**Given request**
Return only the number of lines in the entries below that hold the word "script".

>>>

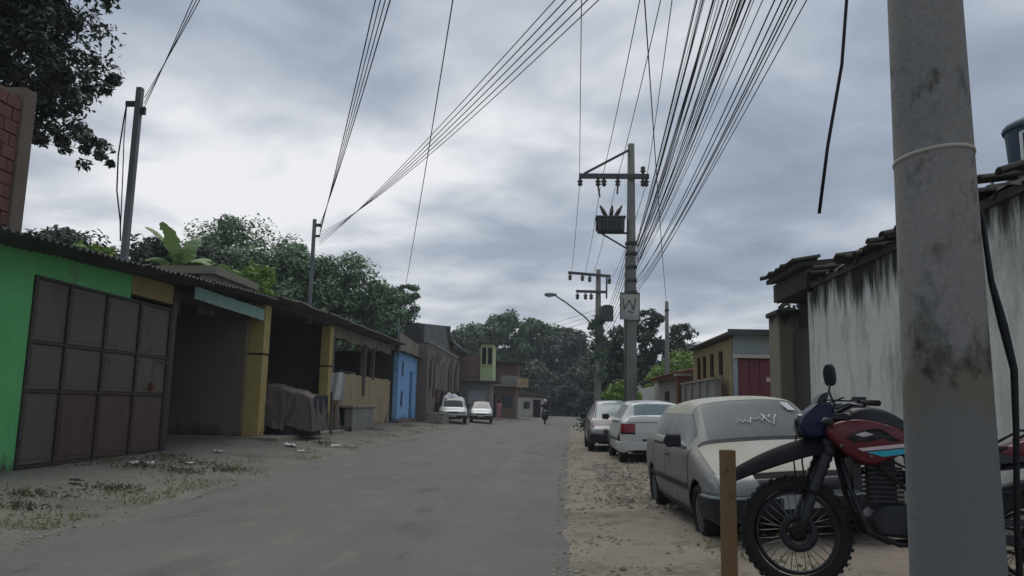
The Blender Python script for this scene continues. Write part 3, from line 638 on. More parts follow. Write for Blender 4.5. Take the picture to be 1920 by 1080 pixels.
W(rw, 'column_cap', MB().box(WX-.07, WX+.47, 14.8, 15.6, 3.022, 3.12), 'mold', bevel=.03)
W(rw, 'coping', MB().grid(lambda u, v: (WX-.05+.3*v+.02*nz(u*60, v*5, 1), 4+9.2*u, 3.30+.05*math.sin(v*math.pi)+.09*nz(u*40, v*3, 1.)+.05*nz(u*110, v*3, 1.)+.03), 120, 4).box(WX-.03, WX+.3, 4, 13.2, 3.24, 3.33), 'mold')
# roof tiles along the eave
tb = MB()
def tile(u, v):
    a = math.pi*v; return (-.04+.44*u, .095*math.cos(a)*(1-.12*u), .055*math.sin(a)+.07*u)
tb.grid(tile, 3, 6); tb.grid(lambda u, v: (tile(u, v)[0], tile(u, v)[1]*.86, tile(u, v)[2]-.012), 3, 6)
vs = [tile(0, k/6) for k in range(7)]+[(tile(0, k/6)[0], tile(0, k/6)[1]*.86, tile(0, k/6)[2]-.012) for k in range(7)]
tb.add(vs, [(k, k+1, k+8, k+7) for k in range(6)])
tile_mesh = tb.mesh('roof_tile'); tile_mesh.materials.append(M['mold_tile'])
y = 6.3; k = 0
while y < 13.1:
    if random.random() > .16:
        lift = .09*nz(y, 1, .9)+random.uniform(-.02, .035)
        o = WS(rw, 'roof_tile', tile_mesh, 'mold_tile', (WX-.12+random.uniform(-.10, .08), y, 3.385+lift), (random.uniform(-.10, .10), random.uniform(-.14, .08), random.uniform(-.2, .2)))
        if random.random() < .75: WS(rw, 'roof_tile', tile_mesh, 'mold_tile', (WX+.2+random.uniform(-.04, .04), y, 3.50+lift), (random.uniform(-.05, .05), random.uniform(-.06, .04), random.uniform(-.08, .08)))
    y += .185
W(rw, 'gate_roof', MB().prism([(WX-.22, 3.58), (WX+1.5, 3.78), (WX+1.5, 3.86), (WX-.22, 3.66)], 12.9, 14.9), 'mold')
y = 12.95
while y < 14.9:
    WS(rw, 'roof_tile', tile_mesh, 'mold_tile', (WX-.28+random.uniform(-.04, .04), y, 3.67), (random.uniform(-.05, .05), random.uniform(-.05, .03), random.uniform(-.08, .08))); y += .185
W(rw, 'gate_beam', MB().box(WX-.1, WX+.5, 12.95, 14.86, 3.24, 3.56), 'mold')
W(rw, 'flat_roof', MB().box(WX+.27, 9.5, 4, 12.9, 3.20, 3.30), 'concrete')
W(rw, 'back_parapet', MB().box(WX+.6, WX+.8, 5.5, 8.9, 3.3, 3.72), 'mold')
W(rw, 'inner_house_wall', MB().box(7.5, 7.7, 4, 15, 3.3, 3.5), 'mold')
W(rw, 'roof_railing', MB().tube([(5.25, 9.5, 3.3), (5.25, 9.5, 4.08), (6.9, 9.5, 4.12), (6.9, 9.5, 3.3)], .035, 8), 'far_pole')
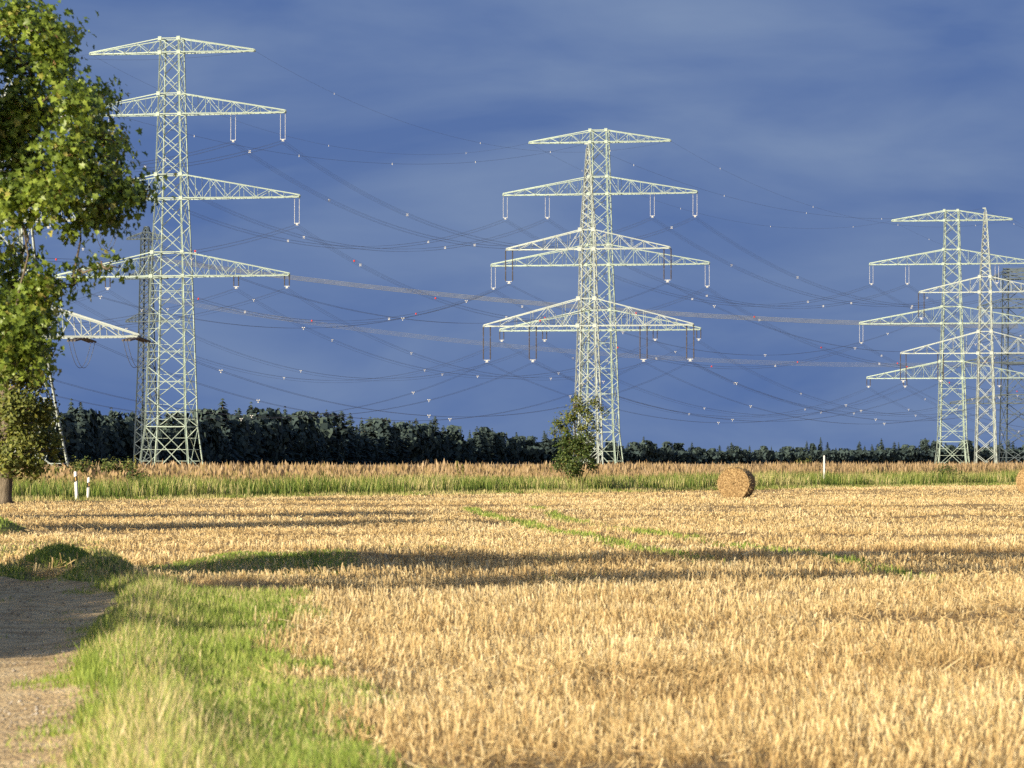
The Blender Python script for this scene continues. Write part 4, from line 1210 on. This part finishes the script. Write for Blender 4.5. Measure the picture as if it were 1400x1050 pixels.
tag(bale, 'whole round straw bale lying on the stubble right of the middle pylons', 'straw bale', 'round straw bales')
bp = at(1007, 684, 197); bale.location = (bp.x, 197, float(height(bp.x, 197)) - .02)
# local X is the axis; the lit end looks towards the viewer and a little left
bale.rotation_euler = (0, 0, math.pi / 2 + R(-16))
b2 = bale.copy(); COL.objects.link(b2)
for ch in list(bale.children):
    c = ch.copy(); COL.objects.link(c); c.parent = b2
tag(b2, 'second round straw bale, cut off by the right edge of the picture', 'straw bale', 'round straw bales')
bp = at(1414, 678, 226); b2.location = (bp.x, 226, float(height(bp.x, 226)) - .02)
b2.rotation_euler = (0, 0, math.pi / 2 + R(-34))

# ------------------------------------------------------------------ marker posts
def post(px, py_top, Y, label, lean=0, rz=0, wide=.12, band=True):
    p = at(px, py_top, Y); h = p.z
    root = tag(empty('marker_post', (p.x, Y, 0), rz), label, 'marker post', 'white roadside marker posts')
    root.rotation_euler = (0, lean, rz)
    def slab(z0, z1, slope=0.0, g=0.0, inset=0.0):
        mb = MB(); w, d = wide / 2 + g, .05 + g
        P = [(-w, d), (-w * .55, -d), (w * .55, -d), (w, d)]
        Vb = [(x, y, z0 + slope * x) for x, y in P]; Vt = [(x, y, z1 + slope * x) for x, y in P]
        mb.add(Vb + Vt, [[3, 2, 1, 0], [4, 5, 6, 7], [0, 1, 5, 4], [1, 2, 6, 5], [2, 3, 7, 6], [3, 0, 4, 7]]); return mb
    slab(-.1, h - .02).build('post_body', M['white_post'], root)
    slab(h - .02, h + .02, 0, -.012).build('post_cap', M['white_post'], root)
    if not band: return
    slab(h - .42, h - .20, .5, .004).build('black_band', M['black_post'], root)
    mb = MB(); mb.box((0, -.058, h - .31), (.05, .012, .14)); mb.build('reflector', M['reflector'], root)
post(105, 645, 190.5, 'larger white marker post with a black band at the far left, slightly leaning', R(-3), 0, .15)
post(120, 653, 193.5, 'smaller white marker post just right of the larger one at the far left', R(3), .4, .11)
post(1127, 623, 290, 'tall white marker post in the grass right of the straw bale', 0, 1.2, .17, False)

<<<

**Result for this exercise**
2